▶ **Stored data**:
########################################

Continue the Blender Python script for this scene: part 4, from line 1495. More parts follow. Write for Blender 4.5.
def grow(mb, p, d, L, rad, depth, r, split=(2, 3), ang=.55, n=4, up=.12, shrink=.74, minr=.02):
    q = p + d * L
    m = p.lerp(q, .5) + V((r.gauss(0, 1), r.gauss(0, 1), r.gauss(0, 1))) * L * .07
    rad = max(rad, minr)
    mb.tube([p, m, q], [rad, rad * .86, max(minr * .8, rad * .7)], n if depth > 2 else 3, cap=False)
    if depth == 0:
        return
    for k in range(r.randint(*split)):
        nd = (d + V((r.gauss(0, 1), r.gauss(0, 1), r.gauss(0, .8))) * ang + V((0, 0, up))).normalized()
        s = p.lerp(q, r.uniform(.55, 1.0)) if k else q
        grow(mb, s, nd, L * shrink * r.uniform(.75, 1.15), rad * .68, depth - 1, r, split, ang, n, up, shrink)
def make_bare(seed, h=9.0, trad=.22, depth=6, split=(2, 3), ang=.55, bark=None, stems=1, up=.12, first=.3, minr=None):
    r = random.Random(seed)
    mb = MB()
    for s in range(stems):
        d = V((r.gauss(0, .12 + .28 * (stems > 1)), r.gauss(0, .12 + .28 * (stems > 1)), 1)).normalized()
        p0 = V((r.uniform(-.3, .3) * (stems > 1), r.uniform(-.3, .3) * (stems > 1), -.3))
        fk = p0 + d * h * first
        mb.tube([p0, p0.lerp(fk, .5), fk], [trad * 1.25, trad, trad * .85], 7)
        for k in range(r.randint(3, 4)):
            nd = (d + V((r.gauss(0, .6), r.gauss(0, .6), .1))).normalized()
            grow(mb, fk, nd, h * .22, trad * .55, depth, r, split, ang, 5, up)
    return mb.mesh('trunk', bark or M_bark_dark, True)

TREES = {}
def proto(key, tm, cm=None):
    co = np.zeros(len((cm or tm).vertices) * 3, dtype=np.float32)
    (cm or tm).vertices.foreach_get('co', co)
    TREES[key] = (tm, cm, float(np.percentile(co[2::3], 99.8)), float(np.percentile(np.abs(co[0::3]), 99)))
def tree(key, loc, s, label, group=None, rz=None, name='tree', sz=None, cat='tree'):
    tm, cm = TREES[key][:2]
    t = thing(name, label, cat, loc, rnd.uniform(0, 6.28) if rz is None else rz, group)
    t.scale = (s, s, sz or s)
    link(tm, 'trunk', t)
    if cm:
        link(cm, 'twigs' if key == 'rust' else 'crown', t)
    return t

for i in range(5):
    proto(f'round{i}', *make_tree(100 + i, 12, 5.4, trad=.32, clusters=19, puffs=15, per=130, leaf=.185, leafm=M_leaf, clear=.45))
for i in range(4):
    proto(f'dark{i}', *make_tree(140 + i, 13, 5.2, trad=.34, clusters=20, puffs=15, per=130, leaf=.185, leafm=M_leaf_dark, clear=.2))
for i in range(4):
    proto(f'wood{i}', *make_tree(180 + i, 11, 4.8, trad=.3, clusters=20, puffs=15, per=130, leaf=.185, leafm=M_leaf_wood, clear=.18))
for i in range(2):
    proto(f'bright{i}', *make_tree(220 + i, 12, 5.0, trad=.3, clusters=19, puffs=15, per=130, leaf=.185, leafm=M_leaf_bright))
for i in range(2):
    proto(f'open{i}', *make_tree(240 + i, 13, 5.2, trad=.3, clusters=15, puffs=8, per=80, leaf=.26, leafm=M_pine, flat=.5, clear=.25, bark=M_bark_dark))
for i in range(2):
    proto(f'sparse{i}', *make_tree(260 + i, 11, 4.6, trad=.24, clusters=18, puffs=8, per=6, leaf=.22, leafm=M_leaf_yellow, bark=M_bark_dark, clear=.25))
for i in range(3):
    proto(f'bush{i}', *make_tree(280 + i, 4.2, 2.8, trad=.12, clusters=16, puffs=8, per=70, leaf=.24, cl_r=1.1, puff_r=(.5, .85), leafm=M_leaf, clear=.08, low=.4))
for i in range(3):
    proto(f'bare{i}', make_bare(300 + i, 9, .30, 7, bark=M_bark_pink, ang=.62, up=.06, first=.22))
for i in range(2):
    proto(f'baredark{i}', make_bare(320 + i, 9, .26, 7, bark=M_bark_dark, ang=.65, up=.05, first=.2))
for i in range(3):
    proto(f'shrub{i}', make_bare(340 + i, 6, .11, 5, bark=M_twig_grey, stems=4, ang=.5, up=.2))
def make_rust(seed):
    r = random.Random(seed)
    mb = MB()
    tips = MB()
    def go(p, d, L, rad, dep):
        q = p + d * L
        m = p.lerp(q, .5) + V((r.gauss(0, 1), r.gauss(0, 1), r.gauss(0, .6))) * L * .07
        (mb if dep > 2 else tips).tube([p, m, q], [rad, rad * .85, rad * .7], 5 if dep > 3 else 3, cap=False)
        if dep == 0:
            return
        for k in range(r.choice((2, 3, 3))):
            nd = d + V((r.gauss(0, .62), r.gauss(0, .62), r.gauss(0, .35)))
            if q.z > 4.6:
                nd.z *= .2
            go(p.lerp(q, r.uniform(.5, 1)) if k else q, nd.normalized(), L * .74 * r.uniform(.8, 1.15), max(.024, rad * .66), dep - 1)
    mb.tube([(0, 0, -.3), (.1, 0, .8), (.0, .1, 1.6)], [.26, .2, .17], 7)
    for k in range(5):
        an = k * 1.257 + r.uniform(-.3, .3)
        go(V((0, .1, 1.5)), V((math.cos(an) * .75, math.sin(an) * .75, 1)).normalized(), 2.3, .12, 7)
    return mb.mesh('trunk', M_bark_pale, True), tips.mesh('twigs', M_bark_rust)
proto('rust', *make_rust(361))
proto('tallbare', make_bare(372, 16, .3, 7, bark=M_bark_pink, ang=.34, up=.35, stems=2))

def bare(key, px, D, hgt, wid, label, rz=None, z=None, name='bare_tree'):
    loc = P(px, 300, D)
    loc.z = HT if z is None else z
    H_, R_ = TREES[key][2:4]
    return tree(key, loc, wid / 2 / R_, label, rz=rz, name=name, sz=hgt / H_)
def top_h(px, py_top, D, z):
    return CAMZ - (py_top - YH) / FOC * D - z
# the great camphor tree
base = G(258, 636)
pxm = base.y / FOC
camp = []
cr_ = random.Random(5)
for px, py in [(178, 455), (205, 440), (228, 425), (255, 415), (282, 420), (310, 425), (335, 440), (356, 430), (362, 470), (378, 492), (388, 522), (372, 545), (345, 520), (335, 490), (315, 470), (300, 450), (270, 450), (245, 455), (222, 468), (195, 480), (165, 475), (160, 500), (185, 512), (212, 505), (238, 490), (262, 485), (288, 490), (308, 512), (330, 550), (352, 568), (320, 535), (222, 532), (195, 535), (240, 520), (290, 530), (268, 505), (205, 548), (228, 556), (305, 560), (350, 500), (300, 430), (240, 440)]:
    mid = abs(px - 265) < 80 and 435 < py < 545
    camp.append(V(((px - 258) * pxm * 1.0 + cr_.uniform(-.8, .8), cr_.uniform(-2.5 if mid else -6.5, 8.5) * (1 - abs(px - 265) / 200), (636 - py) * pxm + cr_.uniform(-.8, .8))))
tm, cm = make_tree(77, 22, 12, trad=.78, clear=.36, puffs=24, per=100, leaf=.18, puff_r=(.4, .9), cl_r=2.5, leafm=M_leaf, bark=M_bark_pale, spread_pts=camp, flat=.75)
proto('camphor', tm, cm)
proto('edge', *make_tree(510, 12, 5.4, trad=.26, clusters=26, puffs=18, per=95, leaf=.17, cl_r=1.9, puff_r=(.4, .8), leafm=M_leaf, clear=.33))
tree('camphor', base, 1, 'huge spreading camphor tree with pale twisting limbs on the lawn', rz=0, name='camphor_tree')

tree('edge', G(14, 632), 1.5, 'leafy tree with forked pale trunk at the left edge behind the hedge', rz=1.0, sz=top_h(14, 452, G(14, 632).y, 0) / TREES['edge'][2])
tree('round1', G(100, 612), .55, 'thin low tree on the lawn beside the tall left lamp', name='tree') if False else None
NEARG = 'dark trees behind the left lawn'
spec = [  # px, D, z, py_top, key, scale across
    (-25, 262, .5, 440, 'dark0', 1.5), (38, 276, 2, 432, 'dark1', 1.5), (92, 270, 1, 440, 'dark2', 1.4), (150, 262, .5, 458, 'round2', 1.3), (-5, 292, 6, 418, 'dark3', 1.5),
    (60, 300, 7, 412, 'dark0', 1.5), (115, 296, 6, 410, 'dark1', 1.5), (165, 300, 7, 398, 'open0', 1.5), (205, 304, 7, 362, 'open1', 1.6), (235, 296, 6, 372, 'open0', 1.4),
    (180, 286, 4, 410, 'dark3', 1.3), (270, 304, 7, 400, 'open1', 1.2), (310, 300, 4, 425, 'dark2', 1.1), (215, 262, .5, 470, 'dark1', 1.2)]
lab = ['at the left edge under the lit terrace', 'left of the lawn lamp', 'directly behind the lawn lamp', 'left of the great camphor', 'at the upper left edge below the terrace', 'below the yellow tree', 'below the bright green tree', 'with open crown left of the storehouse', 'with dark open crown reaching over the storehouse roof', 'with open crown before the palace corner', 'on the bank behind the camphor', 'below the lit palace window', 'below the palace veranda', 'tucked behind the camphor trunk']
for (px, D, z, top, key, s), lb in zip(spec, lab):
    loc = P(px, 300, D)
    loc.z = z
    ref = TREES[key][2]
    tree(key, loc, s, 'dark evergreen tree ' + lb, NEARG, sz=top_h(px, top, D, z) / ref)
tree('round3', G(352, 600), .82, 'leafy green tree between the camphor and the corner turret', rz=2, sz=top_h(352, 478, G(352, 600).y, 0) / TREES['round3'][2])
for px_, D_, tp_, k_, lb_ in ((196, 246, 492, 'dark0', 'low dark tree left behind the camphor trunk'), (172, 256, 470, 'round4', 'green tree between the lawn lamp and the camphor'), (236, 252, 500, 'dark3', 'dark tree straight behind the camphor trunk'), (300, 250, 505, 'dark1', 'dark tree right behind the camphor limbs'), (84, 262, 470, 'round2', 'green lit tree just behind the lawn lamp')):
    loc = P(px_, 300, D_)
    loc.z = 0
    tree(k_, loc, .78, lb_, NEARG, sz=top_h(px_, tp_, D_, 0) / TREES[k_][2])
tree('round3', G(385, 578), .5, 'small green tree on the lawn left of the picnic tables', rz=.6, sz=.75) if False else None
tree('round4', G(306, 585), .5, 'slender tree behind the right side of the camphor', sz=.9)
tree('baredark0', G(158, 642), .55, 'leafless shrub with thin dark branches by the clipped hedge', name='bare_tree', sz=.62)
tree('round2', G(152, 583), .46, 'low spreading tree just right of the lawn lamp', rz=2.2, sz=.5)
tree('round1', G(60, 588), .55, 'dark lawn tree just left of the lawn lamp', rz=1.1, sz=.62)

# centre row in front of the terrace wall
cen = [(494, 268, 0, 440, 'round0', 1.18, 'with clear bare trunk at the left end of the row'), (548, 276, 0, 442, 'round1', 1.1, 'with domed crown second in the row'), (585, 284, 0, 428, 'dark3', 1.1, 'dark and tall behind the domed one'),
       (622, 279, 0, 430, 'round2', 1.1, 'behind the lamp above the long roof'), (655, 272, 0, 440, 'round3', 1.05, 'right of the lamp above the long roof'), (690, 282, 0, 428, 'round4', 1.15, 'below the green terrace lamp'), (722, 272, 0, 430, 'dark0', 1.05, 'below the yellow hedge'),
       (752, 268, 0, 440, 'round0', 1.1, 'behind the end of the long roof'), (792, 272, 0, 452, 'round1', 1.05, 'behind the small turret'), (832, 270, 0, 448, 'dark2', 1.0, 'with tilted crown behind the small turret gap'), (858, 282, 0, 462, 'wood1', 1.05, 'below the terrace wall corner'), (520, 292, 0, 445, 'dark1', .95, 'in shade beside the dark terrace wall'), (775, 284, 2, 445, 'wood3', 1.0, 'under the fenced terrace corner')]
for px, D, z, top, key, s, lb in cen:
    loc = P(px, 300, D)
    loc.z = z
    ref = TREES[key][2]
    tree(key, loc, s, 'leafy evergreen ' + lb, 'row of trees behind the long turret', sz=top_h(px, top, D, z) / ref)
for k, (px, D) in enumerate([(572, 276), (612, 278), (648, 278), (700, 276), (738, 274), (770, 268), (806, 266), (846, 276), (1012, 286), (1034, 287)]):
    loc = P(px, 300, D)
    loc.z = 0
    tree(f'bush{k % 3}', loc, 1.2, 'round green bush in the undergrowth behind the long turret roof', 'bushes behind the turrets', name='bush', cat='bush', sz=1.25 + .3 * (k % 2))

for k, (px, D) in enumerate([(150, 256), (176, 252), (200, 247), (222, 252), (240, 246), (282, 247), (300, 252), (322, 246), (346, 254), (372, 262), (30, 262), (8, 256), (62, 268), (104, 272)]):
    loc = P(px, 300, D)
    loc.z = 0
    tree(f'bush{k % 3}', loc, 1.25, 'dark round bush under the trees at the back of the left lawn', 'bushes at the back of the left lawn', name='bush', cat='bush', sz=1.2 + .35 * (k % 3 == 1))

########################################

▶ **Task**:
Copy exactly the lines that run from the first line of the data to the line containing "return mb.mesh('trunk', bark", please, with both ends included and nothing else.

▶ **Response**:
Continue the Blender Python script for this scene: part 4, from line 1495. More parts follow. Write for Blender 4.5.
def grow(mb, p, d, L, rad, depth, r, split=(2, 3), ang=.55, n=4, up=.12, shrink=.74, minr=.02):
    q = p + d * L
    m = p.lerp(q, .5) + V((r.gauss(0, 1), r.gauss(0, 1), r.gauss(0, 1))) * L * .07
    rad = max(rad, minr)
    mb.tube([p, m, q], [rad, rad * .86, max(minr * .8, rad * .7)], n if depth > 2 else 3, cap=False)
    if depth == 0:
        return
    for k in range(r.randint(*split)):
        nd = (d + V((r.gauss(0, 1), r.gauss(0, 1), r.gauss(0, .8))) * ang + V((0, 0, up))).normalized()
        s = p.lerp(q, r.uniform(.55, 1.0)) if k else q
        grow(mb, s, nd, L * shrink * r.uniform(.75, 1.15), rad * .68, depth - 1, r, split, ang, n, up, shrink)
def make_bare(seed, h=9.0, trad=.22, depth=6, split=(2, 3), ang=.55, bark=None, stems=1, up=.12, first=.3, minr=None):
    r = random.Random(seed)
    mb = MB()
    for s in range(stems):
        d = V((r.gauss(0, .12 + .28 * (stems > 1)), r.gauss(0, .12 + .28 * (stems > 1)), 1)).normalized()
        p0 = V((r.uniform(-.3, .3) * (stems > 1), r.uniform(-.3, .3) * (stems > 1), -.3))
        fk = p0 + d * h * first
        mb.tube([p0, p0.lerp(fk, .5), fk], [trad * 1.25, trad, trad * .85], 7)
        for k in range(r.randint(3, 4)):
            nd = (d + V((r.gauss(0, .6), r.gauss(0, .6), .1))).normalized()
            grow(mb, fk, nd, h * .22, trad * .55, depth, r, split, ang, 5, up)
    return mb.mesh('trunk', bark or M_bark_dark, True)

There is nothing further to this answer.